### Information supplied

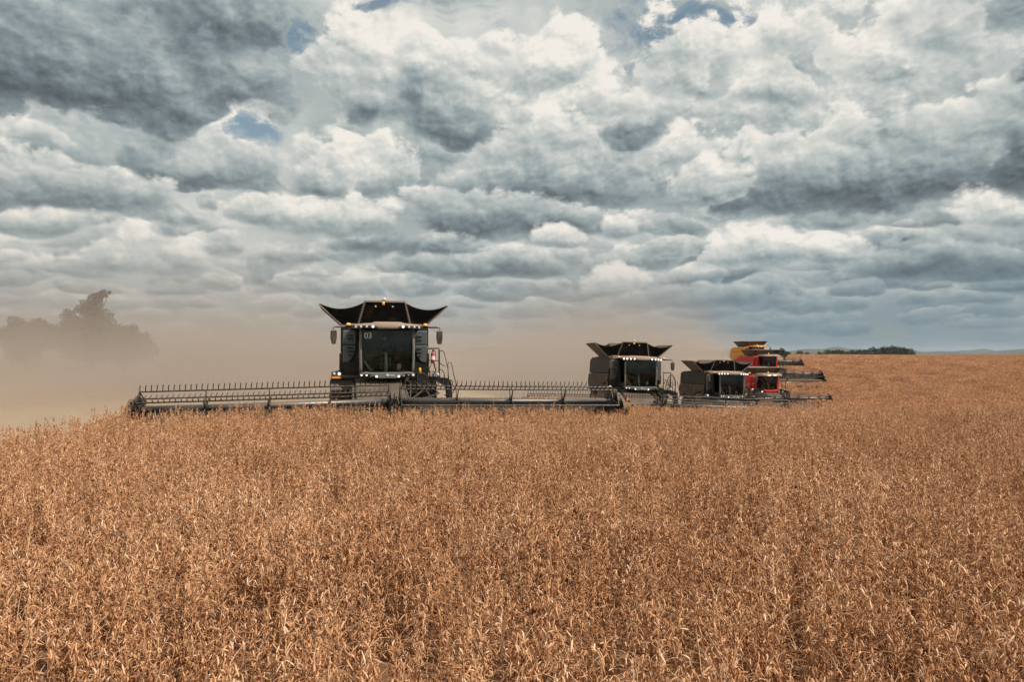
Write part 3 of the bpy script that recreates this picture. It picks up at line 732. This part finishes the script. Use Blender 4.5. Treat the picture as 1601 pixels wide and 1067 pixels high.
        e = MB(); e.prism([(-.04, 1.80), (.04, 1.80), (.05, 1.76), (0, 1.715), (-.05, 1.76)], -.362, -.342, 'y'); e.box(.075, .26, -.352, -.342, 1.742, 1.768); e.build('emblem', M['white'], apo)
    else:
        ap = MB(); ap.prism([(-.78, 1.80), (-.4, 1.74), (.4, 1.74), (.78, 1.80), (.80, 1.64), (.45, 1.52), (-.45, 1.52), (-.80, 1.64)], -.38, .02, 'y'); apo = ap.build('apron', M['redbright'] if style == 'red' else M['yellow'], cb, bevel=.03)
        for x in (-1.0, .92, 1.35):
            l = MB(); l.lathe([(-.03, .07), (.03, .08)], (x, -.3, 1.55), 'y', 12); l.build('work_light', M['lit_low'] if x < 0 else M['lens'], apo, True)
    return cb, ws

def tank(root, style):
    if style == 'dark':
        y0, y1 = 1.95, 4.7
        t = MB(); t.slab([(-1.02, y0, 3.62), (1.02, y0, 3.62), (.76, y0 - .42, 4.58), (-.76, y0 - .42, 4.58)], (0, .03, 0))
        tk = t.build('grain_tank', M['fabric'], root)
        b = MB(); b.slab([(-1.02, y1, 3.62), (1.02, y1, 3.62), (.76, y1 + .42, 4.58), (-.76, y1 + .42, 4.58)], (0, .03, 0)); b.build('tank_panel', M['plank'], tk)
        k = MB(); k.box(-.80, .80, y0 - .47, y0 - .39, 4.56, 4.635); k.build('tank_rim', M['rim'], tk, bevel=.01)
        for s in (-1, 1):
            k = MB(); k.slab([(s * 1.55, y0 + .05, 3.66), (s * 1.55, y1, 3.66), (s * 2.47, y1 + .15, 4.50), (s * 2.47, y0 - .15, 4.50)], (s * .03, 0, -.045)); k.build('tank_panel', M['plank'], tk)
            k = MB(); k.tube([(s * 1.60, y0 + .02, 3.63), (s * 2.51, y0 - .18, 4.47)], .028, 5); k.build('panel_edge', M['rim'], tk)
            k = MB(); k.tube([(s * 1.03, y0 - .03, 3.62), (s * .77, y0 - .46, 4.58)], .030, 5)
            for i in range(9): v = .1 + i * .1; k.box(s * (1.05 - .26 * v) - .035, s * (1.05 - .26 * v) + .035, y0 - .03 - .42 * v - .03, y0 - .03 - .42 * v, 3.62 + .96 * v - .018, 3.62 + .96 * v + .018)
            k.build('panel_edge', M['rim'], tk)
            for ya, yb, yc in ((y0 - .42, y0 - .15, y0), (y1 + .42, y1 + .15, y1)):
                A0, A1 = Vector((s * .76, ya, 4.585)), Vector((s * 1.02, yc, 3.62)); B0, B1 = Vector((s * 2.47, yb, 4.50)), Vector((s * 1.55, yc + (.05 if yc == y0 else 0), 3.66))
                def fn(u, v):
                    top = A0.lerp(B0, u) - Vector((0, 0, .24 * 4 * u * (1 - u))); botm = A1.lerp(B1, u)
                    return botm.lerp(top, v) + Vector((0, .10 * math.sin(math.pi * u) * math.sin(math.pi * v), 0))
                k = MB(); k.grid(fn, 14, 8); o = k.build('corner_sheet', M['fabric'], tk, True); sm = o.modifiers.new('t', 'SOLIDIFY'); sm.thickness = .012
        for x in (-.36, .30):
            l = MB(); l.lathe([(-.03, .03), (.02, .04)], (x, y0 - .40, 4.40), 'y', 10); l.build('tank_light', M['lens'], tk, True)
        l = MB(); l.lathe([(0, .05), (.13, .05)], (-.06, y0 - .45, 4.46), 'z', 12); l.build('beacon', M['amberlit'], tk, True); l = MB(); l.lathe([(.0, .07), (.05, .075), (.10, .05), (.12, .01)], (-.03, y0 - .43, 4.63), 'z', 14); l.build('antenna', M['lens'], tk, True)
    else:
        y0, y1 = 1.7, 4.6; B, T = 1.45, 2.05; zb, zt = 3.35, 4.22
        q = [(-B, y0, zb), (B, y0, zb), (B, y1, zb), (-B, y1, zb)]; p = [(-T, y0 - .5, zt), (T, y0 - .5, zt), (T, y1 + .5, zt), (-T, y1 + .5, zt)]
        t = MB(); t.slab([q[0], q[1], p[1], p[0]], (0, .04, 0)); tk = t.build('grain_tank', M['tankbrown'], root)
        for i in (1, 2, 3): k = MB(); k.slab([q[i], q[(i + 1) % 4], p[(i + 1) % 4], p[i]], ((-.04, 0, 0), (0, -.04, 0), (.04, 0, 0))[i - 1]); k.build('tank_panel', M['tankbrown'], tk)
        k = MB(); k.tube([p[0], p[1], p[2], p[3], p[0]], .045, 6, False); k.build('tank_rim', M['rim'] if style == 'red' else M['tankbrown'], tk)
    return tk

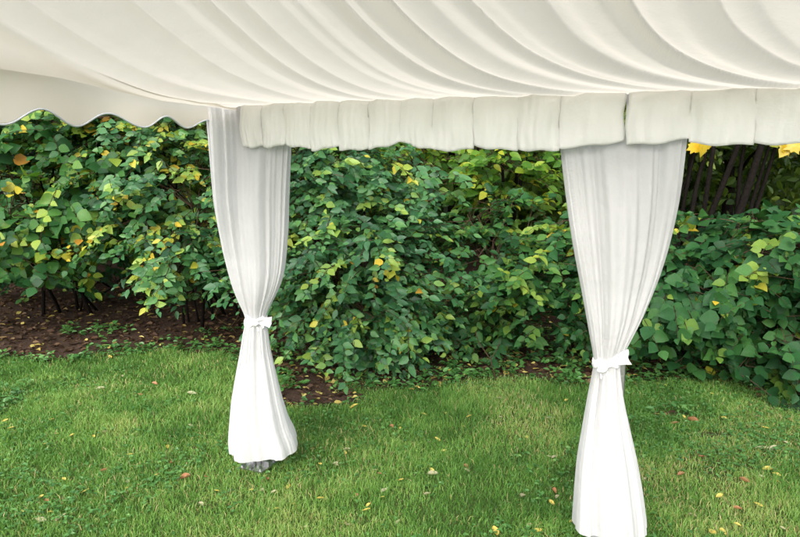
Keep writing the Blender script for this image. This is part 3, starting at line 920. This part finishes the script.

######

Output every entry word for word, but omit the pictures.

Expected answer:
Write part 3 of the bpy script that recreates this picture. It picks up at line 732. This part finishes the script. Use Blender 4.5. Treat the picture as 1601 pixels wide and 1067 pixels high.
        e = MB(); e.prism([(-.04, 1.80), (.04, 1.80), (.05, 1.76), (0, 1.715), (-.05, 1.76)], -.362, -.342, 'y'); e.box(.075, .26, -.352, -.342, 1.742, 1.768); e.build('emblem', M['white'], apo)
    else:
        ap = MB(); ap.prism([(-.78, 1.80), (-.4, 1.74), (.4, 1.74), (.78, 1.80), (.80, 1.64), (.45, 1.52), (-.45, 1.52), (-.80, 1.64)], -.38, .02, 'y'); apo = ap.build('apron', M['redbright'] if style == 'red' else M['yellow'], cb, bevel=.03)
        for x in (-1.0, .92, 1.35):
            l = MB(); l.lathe([(-.03, .07), (.03, .08)], (x, -.3, 1.55), 'y', 12); l.build('work_light', M['lit_low'] if x < 0 else M['lens'], apo, True)
    return cb, ws

def tank(root, style):
    if style == 'dark':
        y0, y1 = 1.95, 4.7
        t = MB(); t.slab([(-1.02, y0, 3.62), (1.02, y0, 3.62), (.76, y0 - .42, 4.58), (-.76, y0 - .42, 4.58)], (0, .03, 0))
        tk = t.build('grain_tank', M['fabric'], root)
        b = MB(); b.slab([(-1.02, y1, 3.62), (1.02, y1, 3.62), (.76, y1 + .42, 4.58), (-.76, y1 + .42, 4.58)], (0, .03, 0)); b.build('tank_panel', M['plank'], tk)
        k = MB(); k.box(-.80, .80, y0 - .47, y0 - .39, 4.56, 4.635); k.build('tank_rim', M['rim'], tk, bevel=.01)
        for s in (-1, 1):
            k = MB(); k.slab([(s * 1.55, y0 + .05, 3.66), (s * 1.55, y1, 3.66), (s * 2.47, y1 + .15, 4.50), (s * 2.47, y0 - .15, 4.50)], (s * .03, 0, -.045)); k.build('tank_panel', M['plank'], tk)
            k = MB(); k.tube([(s * 1.60, y0 + .02, 3.63), (s * 2.51, y0 - .18, 4.47)], .028, 5); k.build('panel_edge', M['rim'], tk)
            k = MB(); k.tube([(s * 1.03, y0 - .03, 3.62), (s * .77, y0 - .46, 4.58)], .030, 5)
            for i in range(9): v = .1 + i * .1; k.box(s * (1.05 - .26 * v) - .035, s * (1.05 - .26 * v) + .035, y0 - .03 - .42 * v - .03, y0 - .03 - .42 * v, 3.62 + .96 * v - .018, 3.62 + .96 * v + .018)
            k.build('panel_edge', M['rim'], tk)
            for ya, yb, yc in ((y0 - .42, y0 - .15, y0), (y1 + .42, y1 + .15, y1)):
                A0, A1 = Vector((s * .76, ya, 4.585)), Vector((s * 1.02, yc, 3.62)); B0, B1 = Vector((s * 2.47, yb, 4.50)), Vector((s * 1.55, yc + (.05 if yc == y0 else 0), 3.66))
                def fn(u, v):
                    top = A0.lerp(B0, u) - Vector((0, 0, .24 * 4 * u * (1 - u))); botm = A1.lerp(B1, u)
                    return botm.lerp(top, v) + Vector((0, .10 * math.sin(math.pi * u) * math.sin(math.pi * v), 0))
                k = MB(); k.grid(fn, 14, 8); o = k.build('corner_sheet', M['fabric'], tk, True); sm = o.modifiers.new('t', 'SOLIDIFY'); sm.thickness = .012
        for x in (-.36, .30):
            l = MB(); l.lathe([(-.03, .03), (.02, .04)], (x, y0 - .40, 4.40), 'y', 10); l.build('tank_light', M['lens'], tk, True)
        l = MB(); l.lathe([(0, .05), (.13, .05)], (-.06, y0 - .45, 4.46), 'z', 12); l.build('beacon', M['amberlit'], tk, True); l = MB(); l.lathe([(.0, .07), (.05, .075), (.10, .05), (.12, .01)], (-.03, y0 - .43, 4.63), 'z', 14); l.build('antenna', M['lens'], tk, True)
    else:
        y0, y1 = 1.7, 4.6; B, T = 1.45, 2.05; zb, zt = 3.35, 4.22
        q = [(-B, y0, zb), (B, y0, zb), (B, y1, zb), (-B, y1, zb)]; p = [(-T, y0 - .5, zt), (T, y0 - .5, zt), (T, y1 + .5, zt), (-T, y1 + .5, zt)]
        t = MB(); t.slab([q[0], q[1], p[1], p[0]], (0, .04, 0)); tk = t.build('grain_tank', M['tankbrown'], root)
        for i in (1, 2, 3): k = MB(); k.slab([q[i], q[(i + 1) % 4], p[(i + 1) % 4], p[i]], ((-.04, 0, 0), (0, -.04, 0), (.04, 0, 0))[i - 1]); k.build('tank_panel', M['tankbrown'], tk)
        k = MB(); k.tube([p[0], p[1], p[2], p[3], p[0]], .045, 6, False); k.build('tank_rim', M['rim'] if style == 'red' else M['tankbrown'], tk)
    return tk

Keep writing the Blender script for this image. This is part 3, starting at line 920. This part finishes the script.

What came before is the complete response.